On Wednesday evening, November 20, the book publishing community gathered at Cipriani Wall Street in downtown Manhattan for the 75th National Book Awards. From that ceremony, we present the five finalists for the Young People’s Literature prize, along with their editors. Click here to see our coverage of winner Shifa Saltagi Safadi’s acceptance speech.
Shifa Saltagi Safadi (r.) with her editor, Ruta Rimas, senior executive editor and publishing director at G.P. Putnam’s Books for Young Readers. In her NBA acceptance speech, Safadi thanked Rimas, “who truly infuses magic in every edit and whose insight makes every word and my heart shine.”

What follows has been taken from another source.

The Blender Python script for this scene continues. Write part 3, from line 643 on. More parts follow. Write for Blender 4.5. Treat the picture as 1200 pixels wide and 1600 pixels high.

Finalist Erin Entrada Kelly (l.) and Virginia Duncan, VP and publisher of Greenwillow Books, who edited The First State of Being, the Newbery Medalist’s middle grade science fiction novel about Y2K and time travel.
Josh Galarza (l.) with Jess Harold, his editor at Henry Holt Books for Young Readers. Galarza is a visual artist specializing in printmaking and book arts; The Great Cool Ranch Dorito in the Sky was the author’s debut.
Violet Duncan (r.) and her editor, Nancy Paulsen, president and publisher of Nancy Paulsen Books, a Penguin Young Readers imprint. Duncan’s NBA-nominated Buffalo Dreamer, about a family healing from the Canadian residential school system, is based on her own family history.
Angela Shanté (r.) and her editor Tamara Grasty, YA editor at Page Street Publishing. Shanté is a former New York City teacher and the author of several picture books; her nominated title, The Unboxing of a Black Girl, a collection of stories and poems, is her first work for teens.